» WORK INSTRUCTIONS
Exactly the lines between the line containing "What Blender Python" and the line containing "from mathutils import Vector, Matrix, noise", together with those two lines, are to be output.

═══ ENTRIES SHOWN ═══

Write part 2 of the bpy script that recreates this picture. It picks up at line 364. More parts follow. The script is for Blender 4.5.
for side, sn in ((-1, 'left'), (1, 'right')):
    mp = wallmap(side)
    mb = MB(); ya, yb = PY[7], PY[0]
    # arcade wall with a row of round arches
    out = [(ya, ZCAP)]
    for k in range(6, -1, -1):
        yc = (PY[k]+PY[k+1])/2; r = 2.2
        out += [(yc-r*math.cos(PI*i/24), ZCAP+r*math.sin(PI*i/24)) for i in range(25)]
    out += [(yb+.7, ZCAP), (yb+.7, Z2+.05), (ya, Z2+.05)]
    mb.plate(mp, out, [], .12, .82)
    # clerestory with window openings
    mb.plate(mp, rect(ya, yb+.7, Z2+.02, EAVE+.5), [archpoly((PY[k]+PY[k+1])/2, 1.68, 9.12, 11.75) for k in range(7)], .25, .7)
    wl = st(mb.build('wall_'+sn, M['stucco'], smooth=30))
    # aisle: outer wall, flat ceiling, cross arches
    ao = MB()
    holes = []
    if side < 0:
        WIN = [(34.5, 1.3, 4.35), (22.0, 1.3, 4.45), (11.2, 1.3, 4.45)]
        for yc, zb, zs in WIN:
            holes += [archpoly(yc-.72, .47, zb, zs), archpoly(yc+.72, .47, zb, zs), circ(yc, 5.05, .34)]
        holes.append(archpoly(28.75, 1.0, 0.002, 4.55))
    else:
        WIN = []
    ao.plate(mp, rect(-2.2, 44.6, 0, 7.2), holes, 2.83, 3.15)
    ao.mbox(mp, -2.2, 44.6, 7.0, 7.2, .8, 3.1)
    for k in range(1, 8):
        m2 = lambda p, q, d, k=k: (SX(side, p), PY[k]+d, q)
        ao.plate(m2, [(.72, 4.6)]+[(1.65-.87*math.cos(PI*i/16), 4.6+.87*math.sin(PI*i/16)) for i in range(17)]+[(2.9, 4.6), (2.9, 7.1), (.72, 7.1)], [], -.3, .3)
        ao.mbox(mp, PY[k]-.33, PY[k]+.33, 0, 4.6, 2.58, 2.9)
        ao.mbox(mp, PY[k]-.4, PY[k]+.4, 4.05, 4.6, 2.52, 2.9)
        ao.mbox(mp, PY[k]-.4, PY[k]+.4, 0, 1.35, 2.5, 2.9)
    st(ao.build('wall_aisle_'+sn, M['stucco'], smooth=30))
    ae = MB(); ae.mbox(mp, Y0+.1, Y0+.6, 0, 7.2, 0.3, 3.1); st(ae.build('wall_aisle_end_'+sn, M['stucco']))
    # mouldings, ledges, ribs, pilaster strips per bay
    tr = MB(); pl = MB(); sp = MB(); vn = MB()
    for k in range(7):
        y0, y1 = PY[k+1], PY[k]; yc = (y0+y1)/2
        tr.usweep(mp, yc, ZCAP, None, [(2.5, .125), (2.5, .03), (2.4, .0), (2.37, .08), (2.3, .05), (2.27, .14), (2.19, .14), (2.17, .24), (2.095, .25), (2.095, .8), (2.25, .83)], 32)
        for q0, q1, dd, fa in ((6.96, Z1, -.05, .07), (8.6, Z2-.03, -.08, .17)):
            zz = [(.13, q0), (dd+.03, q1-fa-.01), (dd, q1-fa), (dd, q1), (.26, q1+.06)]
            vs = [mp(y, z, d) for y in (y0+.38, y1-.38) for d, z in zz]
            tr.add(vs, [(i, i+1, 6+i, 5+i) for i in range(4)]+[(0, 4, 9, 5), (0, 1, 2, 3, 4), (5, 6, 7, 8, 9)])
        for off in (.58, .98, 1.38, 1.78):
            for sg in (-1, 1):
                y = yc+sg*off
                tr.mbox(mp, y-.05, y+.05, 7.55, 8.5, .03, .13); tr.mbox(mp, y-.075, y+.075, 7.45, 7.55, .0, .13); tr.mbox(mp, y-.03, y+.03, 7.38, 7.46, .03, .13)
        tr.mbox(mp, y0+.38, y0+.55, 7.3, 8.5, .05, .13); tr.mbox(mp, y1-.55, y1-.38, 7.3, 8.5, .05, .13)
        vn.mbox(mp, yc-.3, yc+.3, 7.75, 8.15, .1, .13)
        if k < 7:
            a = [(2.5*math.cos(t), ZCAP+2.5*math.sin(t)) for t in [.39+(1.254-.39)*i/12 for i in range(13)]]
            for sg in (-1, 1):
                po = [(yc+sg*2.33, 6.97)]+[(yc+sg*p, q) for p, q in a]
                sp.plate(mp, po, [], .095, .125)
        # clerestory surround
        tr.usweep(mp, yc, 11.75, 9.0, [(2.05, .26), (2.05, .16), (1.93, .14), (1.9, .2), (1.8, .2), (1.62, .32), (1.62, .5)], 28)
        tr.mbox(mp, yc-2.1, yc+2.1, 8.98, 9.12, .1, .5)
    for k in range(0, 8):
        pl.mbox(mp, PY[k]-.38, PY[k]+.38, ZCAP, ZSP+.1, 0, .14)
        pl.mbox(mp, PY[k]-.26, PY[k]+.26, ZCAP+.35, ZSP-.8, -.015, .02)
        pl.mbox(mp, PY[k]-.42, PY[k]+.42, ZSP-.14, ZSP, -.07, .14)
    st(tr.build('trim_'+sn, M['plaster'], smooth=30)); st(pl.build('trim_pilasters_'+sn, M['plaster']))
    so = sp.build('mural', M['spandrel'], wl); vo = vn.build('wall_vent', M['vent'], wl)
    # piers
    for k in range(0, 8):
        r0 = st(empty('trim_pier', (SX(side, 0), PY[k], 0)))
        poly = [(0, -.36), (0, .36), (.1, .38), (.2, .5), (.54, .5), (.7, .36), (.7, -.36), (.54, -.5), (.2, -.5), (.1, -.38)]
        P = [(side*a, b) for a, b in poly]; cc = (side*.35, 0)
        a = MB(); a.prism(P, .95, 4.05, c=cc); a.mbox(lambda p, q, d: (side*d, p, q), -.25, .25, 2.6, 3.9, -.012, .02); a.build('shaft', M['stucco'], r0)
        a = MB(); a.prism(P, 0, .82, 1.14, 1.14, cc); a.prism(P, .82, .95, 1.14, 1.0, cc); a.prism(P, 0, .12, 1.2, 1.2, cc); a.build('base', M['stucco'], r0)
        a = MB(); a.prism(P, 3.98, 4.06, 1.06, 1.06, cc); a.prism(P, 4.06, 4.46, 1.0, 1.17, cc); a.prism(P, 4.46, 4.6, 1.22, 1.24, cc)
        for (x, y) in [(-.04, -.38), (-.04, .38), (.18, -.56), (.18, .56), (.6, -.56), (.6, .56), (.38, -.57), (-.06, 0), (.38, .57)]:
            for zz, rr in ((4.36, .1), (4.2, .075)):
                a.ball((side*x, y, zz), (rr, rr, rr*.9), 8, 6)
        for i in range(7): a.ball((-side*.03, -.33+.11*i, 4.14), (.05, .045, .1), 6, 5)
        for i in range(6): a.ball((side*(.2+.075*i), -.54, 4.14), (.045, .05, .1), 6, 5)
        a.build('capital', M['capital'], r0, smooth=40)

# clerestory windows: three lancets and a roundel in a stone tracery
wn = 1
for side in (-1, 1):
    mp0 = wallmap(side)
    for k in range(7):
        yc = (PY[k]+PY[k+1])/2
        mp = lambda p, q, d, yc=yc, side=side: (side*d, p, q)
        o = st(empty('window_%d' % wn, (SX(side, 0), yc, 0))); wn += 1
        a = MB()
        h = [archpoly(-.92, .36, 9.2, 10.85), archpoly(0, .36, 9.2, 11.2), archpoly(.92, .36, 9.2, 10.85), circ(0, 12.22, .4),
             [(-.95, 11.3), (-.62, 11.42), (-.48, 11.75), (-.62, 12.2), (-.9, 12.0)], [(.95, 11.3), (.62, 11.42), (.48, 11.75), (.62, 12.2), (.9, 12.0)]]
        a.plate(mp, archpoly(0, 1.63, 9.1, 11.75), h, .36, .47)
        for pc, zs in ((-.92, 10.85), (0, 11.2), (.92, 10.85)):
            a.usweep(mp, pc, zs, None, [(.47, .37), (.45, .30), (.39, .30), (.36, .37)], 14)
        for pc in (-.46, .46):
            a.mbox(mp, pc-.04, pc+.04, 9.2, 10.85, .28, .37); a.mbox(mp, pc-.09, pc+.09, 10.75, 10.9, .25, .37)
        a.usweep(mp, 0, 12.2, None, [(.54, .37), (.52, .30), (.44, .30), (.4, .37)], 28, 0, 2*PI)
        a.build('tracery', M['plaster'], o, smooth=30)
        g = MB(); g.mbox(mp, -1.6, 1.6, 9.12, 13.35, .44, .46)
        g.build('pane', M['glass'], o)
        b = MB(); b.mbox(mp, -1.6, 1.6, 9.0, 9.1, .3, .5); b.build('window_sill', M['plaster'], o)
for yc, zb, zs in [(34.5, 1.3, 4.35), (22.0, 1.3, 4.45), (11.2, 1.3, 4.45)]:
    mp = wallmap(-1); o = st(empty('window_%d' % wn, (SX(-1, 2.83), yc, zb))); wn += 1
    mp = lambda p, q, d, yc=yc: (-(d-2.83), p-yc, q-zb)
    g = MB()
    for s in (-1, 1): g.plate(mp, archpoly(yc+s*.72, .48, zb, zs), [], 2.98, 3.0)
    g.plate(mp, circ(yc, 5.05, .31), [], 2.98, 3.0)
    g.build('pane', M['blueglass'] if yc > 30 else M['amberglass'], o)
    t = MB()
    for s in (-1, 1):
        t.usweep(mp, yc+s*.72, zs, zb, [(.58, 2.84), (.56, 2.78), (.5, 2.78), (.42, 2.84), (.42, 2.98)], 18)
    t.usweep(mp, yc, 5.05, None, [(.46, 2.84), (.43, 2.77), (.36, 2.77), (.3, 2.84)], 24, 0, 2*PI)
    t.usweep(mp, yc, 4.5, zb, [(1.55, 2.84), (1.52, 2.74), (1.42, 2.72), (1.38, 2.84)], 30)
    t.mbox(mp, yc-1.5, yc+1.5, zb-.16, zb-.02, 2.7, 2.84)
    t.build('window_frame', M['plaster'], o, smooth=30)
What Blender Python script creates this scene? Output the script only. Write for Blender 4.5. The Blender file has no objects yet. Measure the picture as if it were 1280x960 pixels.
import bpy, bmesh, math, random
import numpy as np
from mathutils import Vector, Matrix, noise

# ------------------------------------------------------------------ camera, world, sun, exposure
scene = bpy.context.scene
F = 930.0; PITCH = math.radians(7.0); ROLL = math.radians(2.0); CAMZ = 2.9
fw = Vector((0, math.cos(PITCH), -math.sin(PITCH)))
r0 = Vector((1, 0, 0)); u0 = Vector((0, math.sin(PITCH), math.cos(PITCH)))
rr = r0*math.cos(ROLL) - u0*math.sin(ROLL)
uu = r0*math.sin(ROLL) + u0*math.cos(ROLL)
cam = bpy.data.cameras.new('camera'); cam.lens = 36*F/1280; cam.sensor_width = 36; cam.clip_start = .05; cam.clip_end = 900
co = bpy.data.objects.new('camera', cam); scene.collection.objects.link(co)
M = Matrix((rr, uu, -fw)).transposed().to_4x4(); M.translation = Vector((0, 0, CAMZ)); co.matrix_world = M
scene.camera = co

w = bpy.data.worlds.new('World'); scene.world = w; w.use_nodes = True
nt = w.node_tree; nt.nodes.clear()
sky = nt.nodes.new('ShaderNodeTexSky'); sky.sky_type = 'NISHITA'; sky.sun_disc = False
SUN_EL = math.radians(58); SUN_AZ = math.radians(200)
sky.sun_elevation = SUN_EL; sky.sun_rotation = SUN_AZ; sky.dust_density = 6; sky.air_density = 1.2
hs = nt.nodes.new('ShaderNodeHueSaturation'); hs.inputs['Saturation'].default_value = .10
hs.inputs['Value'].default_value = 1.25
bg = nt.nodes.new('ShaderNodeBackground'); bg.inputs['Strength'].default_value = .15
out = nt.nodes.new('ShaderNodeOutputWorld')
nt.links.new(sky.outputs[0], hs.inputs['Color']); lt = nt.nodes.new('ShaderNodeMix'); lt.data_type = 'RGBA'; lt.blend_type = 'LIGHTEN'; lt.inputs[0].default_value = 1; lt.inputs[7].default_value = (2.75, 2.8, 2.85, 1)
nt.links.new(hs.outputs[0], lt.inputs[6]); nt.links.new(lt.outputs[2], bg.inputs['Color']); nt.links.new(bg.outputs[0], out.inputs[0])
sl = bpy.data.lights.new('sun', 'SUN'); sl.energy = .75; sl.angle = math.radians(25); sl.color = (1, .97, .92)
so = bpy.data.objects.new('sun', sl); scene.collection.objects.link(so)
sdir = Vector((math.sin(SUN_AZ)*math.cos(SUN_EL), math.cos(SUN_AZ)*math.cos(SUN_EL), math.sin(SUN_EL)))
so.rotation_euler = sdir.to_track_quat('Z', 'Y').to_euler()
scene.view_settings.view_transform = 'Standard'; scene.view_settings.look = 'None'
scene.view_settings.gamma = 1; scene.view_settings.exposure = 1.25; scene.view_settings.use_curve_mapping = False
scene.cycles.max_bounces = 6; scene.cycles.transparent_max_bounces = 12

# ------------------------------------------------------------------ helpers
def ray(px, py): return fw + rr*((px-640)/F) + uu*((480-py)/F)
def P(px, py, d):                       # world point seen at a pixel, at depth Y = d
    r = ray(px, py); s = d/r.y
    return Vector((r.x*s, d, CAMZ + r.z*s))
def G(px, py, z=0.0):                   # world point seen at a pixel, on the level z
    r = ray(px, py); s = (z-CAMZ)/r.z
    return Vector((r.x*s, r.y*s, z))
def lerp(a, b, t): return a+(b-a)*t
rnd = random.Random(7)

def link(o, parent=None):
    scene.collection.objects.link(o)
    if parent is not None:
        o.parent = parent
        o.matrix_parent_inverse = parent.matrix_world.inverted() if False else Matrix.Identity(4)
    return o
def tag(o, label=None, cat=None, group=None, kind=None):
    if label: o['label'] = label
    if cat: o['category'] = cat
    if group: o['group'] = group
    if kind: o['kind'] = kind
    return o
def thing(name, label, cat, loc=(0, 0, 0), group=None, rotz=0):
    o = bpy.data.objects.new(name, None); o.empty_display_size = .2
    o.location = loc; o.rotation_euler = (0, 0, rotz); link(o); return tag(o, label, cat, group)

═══

» ANSWER FOR THE TASK
What Blender Python script creates this scene? Output the script only. Write for Blender 4.5. The Blender file has no objects yet. Measure the picture as if it were 1280x960 pixels.
import bpy, bmesh, math, random
import numpy as np
from mathutils import Vector, Matrix, noise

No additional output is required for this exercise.